AIM
Set down the full listing exactly as given. Any pictures are to be left out.

=-=-=

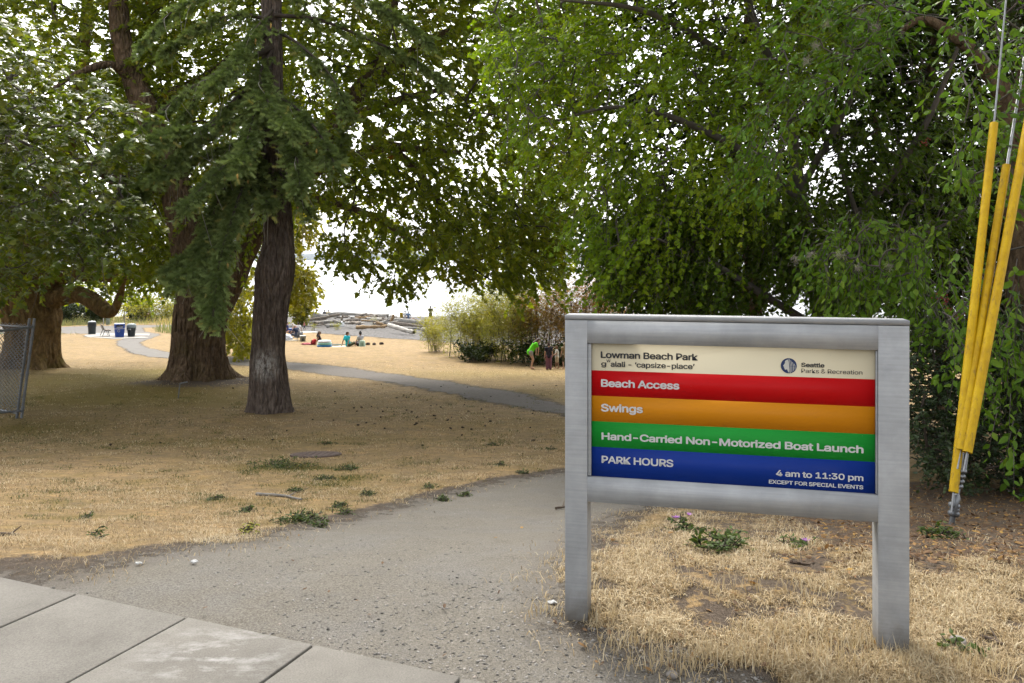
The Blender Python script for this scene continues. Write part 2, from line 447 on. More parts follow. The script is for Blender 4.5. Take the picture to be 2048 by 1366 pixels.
# old white chalk scuffs
gc = G(430, 1320)
mp = n.new('ShaderNodeMapping'); n.L.new(v, mp.inputs['Vector']); mp.inputs['Location'].default_value = (-gc[0], -gc[1], 0)
ln = n.new('ShaderNodeVectorMath', operation='LENGTH'); n.L.new(mp.outputs[0], ln.inputs[0])
fall = n.ramp(ln.outputs['Value'], [(.05, 1.0), (.42, 0.0)])
ch = n.math('MULTIPLY', fall, n.ramp(n.noise(4.5, 7, .72, n.coord('Object', (1, 2.0, 1))), [(.48, 0.0), (.66, .6)]))
c = n.mix(ch, c, (.72, .71, .69))
n.base(c, .9, 0, .2); n.bump(n.noise(150, 3, .8, v), .25, .004)
tag(link('sidewalk', me, n.m), kind='structure')

# water and far shore
n = NT('sea_water')
n.base((.03, .05, .055), .12, 0, .5)
n.bump(n.noise(1, 5, .6, n.coord('Object', (.25, .7, 1))), .35, .6)
wv = np.array([[-9000, 92, -6.25], [9000, 92, -6.25], [9000, 14000, -6.25], [-9000, 14000, -6.25]])
tag(link('water', mesh_np('water', wv, np.array([[0, 1, 2, 3]])), n.m), kind='structure')
hx = np.linspace(-5200, 5200, 420); hy = np.linspace(0, 1, 14)
HX, HT = np.meshgrid(hx, hy)
ridge = 62 + 26 * fbm(HX / 900, 0, 0, 31, 4) + 6 * noise3(HX / 60, 0, 0, 5)
ridge = ridge * np.clip((5200 - np.abs(HX)) / 900, 0, 1)
HZ = -7 + ridge * np.sin(HT * np.pi) ** .7 * (1 + .12 * fbm(HX / 120, HT * 9, 0, 8, 3))
HY = 5000 + HT * 900
hi = np.arange(HX.size).reshape(HX.shape)
hq = np.stack([hi[:-1, :-1], hi[:-1, 1:], hi[1:, 1:], hi[1:, :-1]], -1).reshape(-1, 4)
tag(link('hills', mesh_np('hills', np.stack([HX, HY, HZ], -1).reshape(-1, 3), hq), plain('far_woods', (.03, .045, .035), .95, scale=.01)), kind='structure')
# ------------------------------------------------------------------ park sign
SL = np.array([(1130 - 1024) * CAMZ / 717, F * CAMZ / 717]); SR = np.array([(1819 - 1024) * CAMZ / 790, F * CAMZ / 790])
th = math.atan2(SR[1] - SL[1], SR[0] - SL[0]); SW = float(np.linalg.norm(SR - SL))
sx = np.array([math.cos(th), math.sin(th)]); sy = np.array([-math.sin(th), math.cos(th)])
def SP(px, py, t=0.0):             # photo pixel -> (along, up) in the sign's own plane, t behind its face
    o = SL + sy * t
    dx = (px - 1024) / F
    r = np.array([dx, 1.0])
    d = (o @ sy) / (r @ sy)
    p = r * d
    return float((p - SL) @ sx), float(CAMZ + (HOR - py) / F * d)
sign = thing('park_sign', 'grey metal park sign with cream, red, orange, green and blue stripes beside the gravel path', 'sign', (SL[0], SL[1], 0), th)
n = NT('brushed_aluminium')
v = n.coord('Object')
h = n.noise(1, 5, .6, n.coord('Object', (3, 3, 90))); sm = n.noise(5, 5, .6, v); sm2 = n.noise(14, 6, .7, v)
c = n.ramp(sm, [(.3, (.34, .355, .37)), (.55, (.42, .435, .45)), (.75, (.5, .515, .53))])
c = n.mix(n.ramp(n.noise(2.2, 6, .75, v), [(.5, 0.0), (.75, .45)]), c, (.62, .64, .67))
c = n.mix(.3, c, n.ramp(h, [(.3, (.35, .35, .35)), (.7, (.7, .7, .7))]), 'OVERLAY')
zz = n.new('ShaderNodeSeparateXYZ'); n.L.new(v, zz.inputs[0])
dirt = n.math('MULTIPLY', n.ramp(n.math('ADD', zz.outputs[2], n.math('MULTIPLY', sm2, .22)), [(.1, 1.0), (.24, 0.0)]), .75)
c = n.mix(dirt, c, (.17, .145, .11))
c = n.mix(n.ramp(n.voro(9, n.coord('Object', (1, 1, .35))), [(.012, .5), (.03, 0.0)]), c, (.2, .2, .2))
n.base(c, n.ramp(sm2, [(.3, .46), (.7, .62)]), .3, .3, .72)
ALU = n.m
zt0, zt1 = SP(1130, 640)[1], SP(1818, 652)[1]
ZT = (zt0 + zt1) / 2                          # underside of the cap
DEP = .125
oL, oR = SP(1174.5, 800)[0], SP(1756.5, 800)[0]
zTop = (SP(1174, 683)[1] + SP(1757, 704)[1]) / 2
zBot = (SP(1174, 946)[1] + SP(1757, 1000)[1]) / 2
zRail = (SP(1187, 990, .02)[1] + SP(1757, 1057)[1]) / 2
MB().box((0, 0, -.3), (oL, DEP, ZT)).build('post', ALU, sign, bevel=.0016)
MB().box((oR, 0, -.3), (SW, DEP, ZT)).build('post', ALU, sign, bevel=.0016)
MB().box((oL - .0012, .0004, zTop), (oR + .0012, DEP - .0004, ZT - .0005)).build('top_rail', ALU, sign)
MB().box((oL - .0012, .0004, zRail), (oR + .0012, DEP - .0004, zBot)).build('bottom_rail', ALU, sign)
MB().box((-.001, -.001, ZT + .003), (SW + .001, DEP + .001, ZT + .022)).build('cap', plain('darkened_aluminium', (.42, .43, .44), .8, .2, .2, .15, 8), sign)  # cap colour darkened to offset the sunlight catching its top
RC = .022
pl, pr = SP(1183, 800, RC)[0], SP(1750.5, 800, RC)[0]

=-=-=

COMPLETED EXERCISE
The Blender Python script for this scene continues. Write part 2, from line 447 on. More parts follow. The script is for Blender 4.5. Take the picture to be 2048 by 1366 pixels.
# old white chalk scuffs
gc = G(430, 1320)
mp = n.new('ShaderNodeMapping'); n.L.new(v, mp.inputs['Vector']); mp.inputs['Location'].default_value = (-gc[0], -gc[1], 0)
ln = n.new('ShaderNodeVectorMath', operation='LENGTH'); n.L.new(mp.outputs[0], ln.inputs[0])
fall = n.ramp(ln.outputs['Value'], [(.05, 1.0), (.42, 0.0)])
ch = n.math('MULTIPLY', fall, n.ramp(n.noise(4.5, 7, .72, n.coord('Object', (1, 2.0, 1))), [(.48, 0.0), (.66, .6)]))
c = n.mix(ch, c, (.72, .71, .69))
n.base(c, .9, 0, .2); n.bump(n.noise(150, 3, .8, v), .25, .004)
tag(link('sidewalk', me, n.m), kind='structure')

# water and far shore
n = NT('sea_water')
n.base((.03, .05, .055), .12, 0, .5)
n.bump(n.noise(1, 5, .6, n.coord('Object', (.25, .7, 1))), .35, .6)
wv = np.array([[-9000, 92, -6.25], [9000, 92, -6.25], [9000, 14000, -6.25], [-9000, 14000, -6.25]])
tag(link('water', mesh_np('water', wv, np.array([[0, 1, 2, 3]])), n.m), kind='structure')
hx = np.linspace(-5200, 5200, 420); hy = np.linspace(0, 1, 14)
HX, HT = np.meshgrid(hx, hy)
ridge = 62 + 26 * fbm(HX / 900, 0, 0, 31, 4) + 6 * noise3(HX / 60, 0, 0, 5)
ridge = ridge * np.clip((5200 - np.abs(HX)) / 900, 0, 1)
HZ = -7 + ridge * np.sin(HT * np.pi) ** .7 * (1 + .12 * fbm(HX / 120, HT * 9, 0, 8, 3))
HY = 5000 + HT * 900
hi = np.arange(HX.size).reshape(HX.shape)
hq = np.stack([hi[:-1, :-1], hi[:-1, 1:], hi[1:, 1:], hi[1:, :-1]], -1).reshape(-1, 4)
tag(link('hills', mesh_np('hills', np.stack([HX, HY, HZ], -1).reshape(-1, 3), hq), plain('far_woods', (.03, .045, .035), .95, scale=.01)), kind='structure')
# ------------------------------------------------------------------ park sign
SL = np.array([(1130 - 1024) * CAMZ / 717, F * CAMZ / 717]); SR = np.array([(1819 - 1024) * CAMZ / 790, F * CAMZ / 790])
th = math.atan2(SR[1] - SL[1], SR[0] - SL[0]); SW = float(np.linalg.norm(SR - SL))
sx = np.array([math.cos(th), math.sin(th)]); sy = np.array([-math.sin(th), math.cos(th)])
def SP(px, py, t=0.0):             # photo pixel -> (along, up) in the sign's own plane, t behind its face
    o = SL + sy * t
    dx = (px - 1024) / F
    r = np.array([dx, 1.0])
    d = (o @ sy) / (r @ sy)
    p = r * d
    return float((p - SL) @ sx), float(CAMZ + (HOR - py) / F * d)
sign = thing('park_sign', 'grey metal park sign with cream, red, orange, green and blue stripes beside the gravel path', 'sign', (SL[0], SL[1], 0), th)
n = NT('brushed_aluminium')
v = n.coord('Object')
h = n.noise(1, 5, .6, n.coord('Object', (3, 3, 90))); sm = n.noise(5, 5, .6, v); sm2 = n.noise(14, 6, .7, v)
c = n.ramp(sm, [(.3, (.34, .355, .37)), (.55, (.42, .435, .45)), (.75, (.5, .515, .53))])
c = n.mix(n.ramp(n.noise(2.2, 6, .75, v), [(.5, 0.0), (.75, .45)]), c, (.62, .64, .67))
c = n.mix(.3, c, n.ramp(h, [(.3, (.35, .35, .35)), (.7, (.7, .7, .7))]), 'OVERLAY')
zz = n.new('ShaderNodeSeparateXYZ'); n.L.new(v, zz.inputs[0])
dirt = n.math('MULTIPLY', n.ramp(n.math('ADD', zz.outputs[2], n.math('MULTIPLY', sm2, .22)), [(.1, 1.0), (.24, 0.0)]), .75)
c = n.mix(dirt, c, (.17, .145, .11))
c = n.mix(n.ramp(n.voro(9, n.coord('Object', (1, 1, .35))), [(.012, .5), (.03, 0.0)]), c, (.2, .2, .2))
n.base(c, n.ramp(sm2, [(.3, .46), (.7, .62)]), .3, .3, .72)
ALU = n.m
zt0, zt1 = SP(1130, 640)[1], SP(1818, 652)[1]
ZT = (zt0 + zt1) / 2                          # underside of the cap
DEP = .125
oL, oR = SP(1174.5, 800)[0], SP(1756.5, 800)[0]
zTop = (SP(1174, 683)[1] + SP(1757, 704)[1]) / 2
zBot = (SP(1174, 946)[1] + SP(1757, 1000)[1]) / 2
zRail = (SP(1187, 990, .02)[1] + SP(1757, 1057)[1]) / 2
MB().box((0, 0, -.3), (oL, DEP, ZT)).build('post', ALU, sign, bevel=.0016)
MB().box((oR, 0, -.3), (SW, DEP, ZT)).build('post', ALU, sign, bevel=.0016)
MB().box((oL - .0012, .0004, zTop), (oR + .0012, DEP - .0004, ZT - .0005)).build('top_rail', ALU, sign)
MB().box((oL - .0012, .0004, zRail), (oR + .0012, DEP - .0004, zBot)).build('bottom_rail', ALU, sign)
MB().box((-.001, -.001, ZT + .003), (SW + .001, DEP + .001, ZT + .022)).build('cap', plain('darkened_aluminium', (.42, .43, .44), .8, .2, .2, .15, 8), sign)  # cap colour darkened to offset the sunlight catching its top
RC = .022
pl, pr = SP(1183, 800, RC)[0], SP(1750.5, 800, RC)[0]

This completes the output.